## REQUIRED TASK
Images are not part of the copy; write out the rest of the data exactly as given.

## DATA SHOWN

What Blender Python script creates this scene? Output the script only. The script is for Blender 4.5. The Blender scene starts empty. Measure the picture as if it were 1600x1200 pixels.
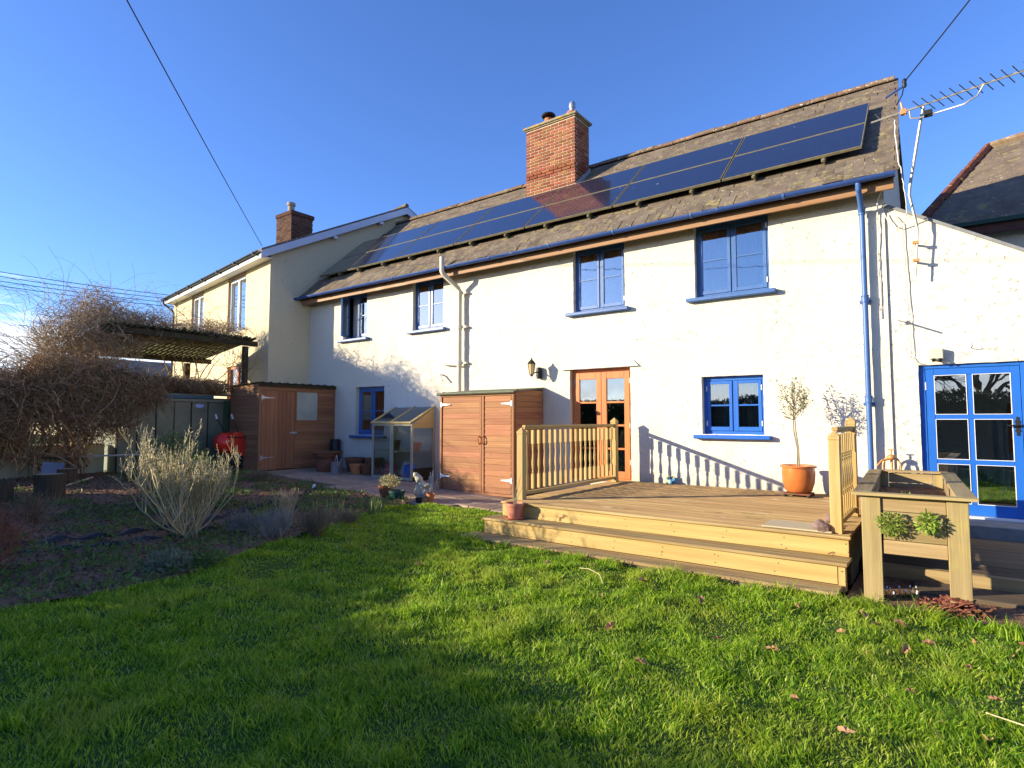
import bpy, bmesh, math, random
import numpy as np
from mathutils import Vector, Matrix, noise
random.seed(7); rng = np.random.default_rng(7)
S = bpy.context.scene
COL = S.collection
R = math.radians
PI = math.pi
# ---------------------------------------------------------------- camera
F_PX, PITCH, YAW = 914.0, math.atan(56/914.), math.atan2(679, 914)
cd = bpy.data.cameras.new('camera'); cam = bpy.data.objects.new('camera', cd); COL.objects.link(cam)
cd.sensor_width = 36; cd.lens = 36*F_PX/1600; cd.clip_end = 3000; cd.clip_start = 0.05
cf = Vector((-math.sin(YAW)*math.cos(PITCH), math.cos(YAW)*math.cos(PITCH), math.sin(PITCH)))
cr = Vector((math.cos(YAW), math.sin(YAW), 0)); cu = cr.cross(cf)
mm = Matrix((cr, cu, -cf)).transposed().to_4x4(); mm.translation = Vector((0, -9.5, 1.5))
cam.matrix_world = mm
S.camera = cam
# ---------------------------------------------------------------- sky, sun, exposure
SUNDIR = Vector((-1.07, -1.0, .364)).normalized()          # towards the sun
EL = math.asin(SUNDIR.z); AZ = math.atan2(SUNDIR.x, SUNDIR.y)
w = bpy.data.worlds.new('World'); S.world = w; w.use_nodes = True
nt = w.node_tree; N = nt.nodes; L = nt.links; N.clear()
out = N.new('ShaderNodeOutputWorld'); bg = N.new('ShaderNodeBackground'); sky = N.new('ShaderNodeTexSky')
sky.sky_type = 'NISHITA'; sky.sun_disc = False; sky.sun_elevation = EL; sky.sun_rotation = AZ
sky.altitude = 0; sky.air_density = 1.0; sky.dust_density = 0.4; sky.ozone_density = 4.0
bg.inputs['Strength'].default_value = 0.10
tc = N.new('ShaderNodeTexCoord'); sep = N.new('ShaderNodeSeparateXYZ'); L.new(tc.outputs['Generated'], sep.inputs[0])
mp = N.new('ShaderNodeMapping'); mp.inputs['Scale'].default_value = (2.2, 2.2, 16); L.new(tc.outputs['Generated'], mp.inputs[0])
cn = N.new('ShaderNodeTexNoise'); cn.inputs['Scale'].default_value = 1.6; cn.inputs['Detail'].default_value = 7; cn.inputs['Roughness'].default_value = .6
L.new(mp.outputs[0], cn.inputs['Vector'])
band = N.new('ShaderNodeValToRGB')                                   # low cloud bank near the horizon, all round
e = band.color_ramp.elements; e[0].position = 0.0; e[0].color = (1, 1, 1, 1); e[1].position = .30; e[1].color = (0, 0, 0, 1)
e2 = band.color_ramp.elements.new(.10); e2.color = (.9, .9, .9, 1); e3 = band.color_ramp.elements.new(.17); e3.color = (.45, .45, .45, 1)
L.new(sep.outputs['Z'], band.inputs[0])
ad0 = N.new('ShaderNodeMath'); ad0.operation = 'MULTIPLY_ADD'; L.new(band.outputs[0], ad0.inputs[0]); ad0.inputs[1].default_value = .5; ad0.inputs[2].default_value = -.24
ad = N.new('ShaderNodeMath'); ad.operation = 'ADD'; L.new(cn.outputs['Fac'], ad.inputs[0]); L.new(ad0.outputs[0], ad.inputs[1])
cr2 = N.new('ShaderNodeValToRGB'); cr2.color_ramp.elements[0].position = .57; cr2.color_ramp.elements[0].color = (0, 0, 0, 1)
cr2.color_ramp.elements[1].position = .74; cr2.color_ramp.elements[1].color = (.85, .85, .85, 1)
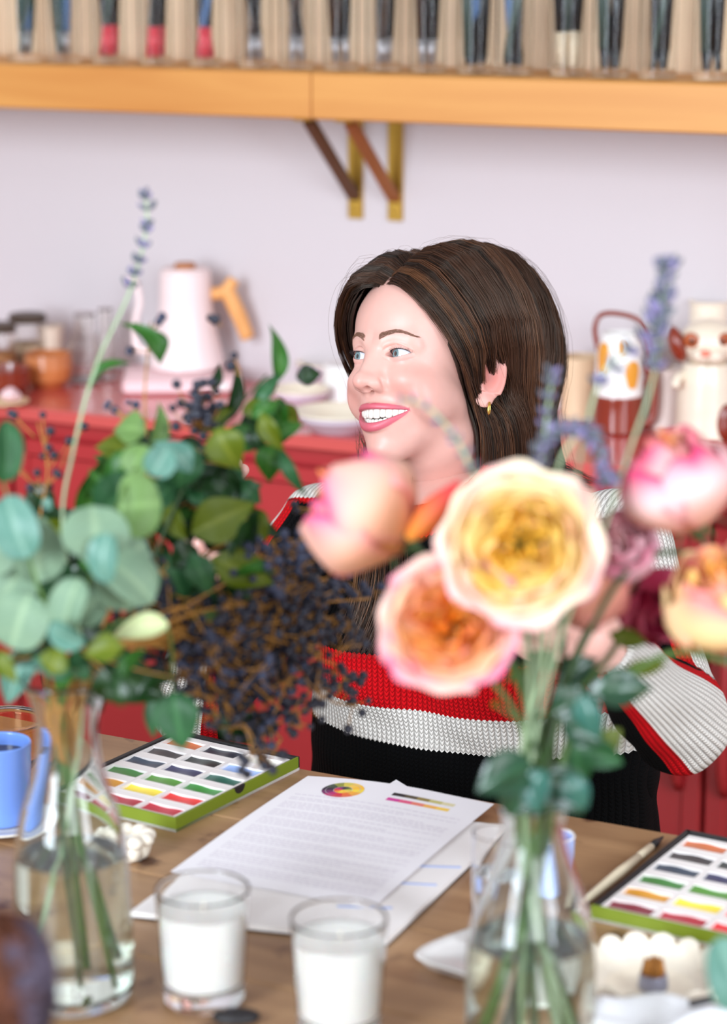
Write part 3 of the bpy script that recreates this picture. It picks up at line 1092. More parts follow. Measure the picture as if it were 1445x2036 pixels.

## THE OUTPUT
What Blender Python script creates this scene? Output the script only. The script is for Blender 4.5. The Blender scene starts empty. Measure the picture as if it were 1600x1200 pixels.
import bpy, bmesh, math, random
import numpy as np
from mathutils import Vector, Matrix, noise
random.seed(7); rng = np.random.default_rng(7)
S = bpy.context.scene
COL = S.collection
R = math.radians
PI = math.pi
# ---------------------------------------------------------------- camera
F_PX, PITCH, YAW = 914.0, math.atan(56/914.), math.atan2(679, 914)
cd = bpy.data.cameras.new('camera'); cam = bpy.data.objects.new('camera', cd); COL.objects.link(cam)
cd.sensor_width = 36; cd.lens = 36*F_PX/1600; cd.clip_end = 3000; cd.clip_start = 0.05
cf = Vector((-math.sin(YAW)*math.cos(PITCH), math.cos(YAW)*math.cos(PITCH), math.sin(PITCH)))
cr = Vector((math.cos(YAW), math.sin(YAW), 0)); cu = cr.cross(cf)
mm = Matrix((cr, cu, -cf)).transposed().to_4x4(); mm.translation = Vector((0, -9.5, 1.5))
cam.matrix_world = mm
S.camera = cam
# ---------------------------------------------------------------- sky, sun, exposure
SUNDIR = Vector((-1.07, -1.0, .364)).normalized()          # towards the sun
EL = math.asin(SUNDIR.z); AZ = math.atan2(SUNDIR.x, SUNDIR.y)
w = bpy.data.worlds.new('World'); S.world = w; w.use_nodes = True
nt = w.node_tree; N = nt.nodes; L = nt.links; N.clear()
out = N.new('ShaderNodeOutputWorld'); bg = N.new('ShaderNodeBackground'); sky = N.new('ShaderNodeTexSky')
sky.sky_type = 'NISHITA'; sky.sun_disc = False; sky.sun_elevation = EL; sky.sun_rotation = AZ
sky.altitude = 0; sky.air_density = 1.0; sky.dust_density = 0.4; sky.ozone_density = 4.0
bg.inputs['Strength'].default_value = 0.10
tc = N.new('ShaderNodeTexCoord'); sep = N.new('ShaderNodeSeparateXYZ'); L.new(tc.outputs['Generated'], sep.inputs[0])
mp = N.new('ShaderNodeMapping'); mp.inputs['Scale'].default_value = (2.2, 2.2, 16); L.new(tc.outputs['Generated'], mp.inputs[0])
cn = N.new('ShaderNodeTexNoise'); cn.inputs['Scale'].default_value = 1.6; cn.inputs['Detail'].default_value = 7; cn.inputs['Roughness'].default_value = .6
L.new(mp.outputs[0], cn.inputs['Vector'])
band = N.new('ShaderNodeValToRGB')                                   # low cloud bank near the horizon, all round
e = band.color_ramp.elements; e[0].position = 0.0; e[0].color = (1, 1, 1, 1); e[1].position = .30; e[1].color = (0, 0, 0, 1)
e2 = band.color_ramp.elements.new(.10); e2.color = (.9, .9, .9, 1); e3 = band.color_ramp.elements.new(.17); e3.color = (.45, .45, .45, 1)
L.new(sep.outputs['Z'], band.inputs[0])
ad0 = N.new('ShaderNodeMath'); ad0.operation = 'MULTIPLY_ADD'; L.new(band.outputs[0], ad0.inputs[0]); ad0.inputs[1].default_value = .5; ad0.inputs[2].default_value = -.24
ad = N.new('ShaderNodeMath'); ad.operation = 'ADD'; L.new(cn.outputs['Fac'], ad.inputs[0]); L.new(ad0.outputs[0], ad.inputs[1])
cr2 = N.new('ShaderNodeValToRGB'); cr2.color_ramp.elements[0].position = .57; cr2.color_ramp.elements[0].color = (0, 0, 0, 1)
cr2.color_ramp.elements[1].position = .74; cr2.color_ramp.elements[1].color = (.85, .85, .85, 1)
Write part 3 of the bpy script that recreates this picture. It picks up at line 1092. More parts follow. Measure the picture as if it were 1445x2036 pixels.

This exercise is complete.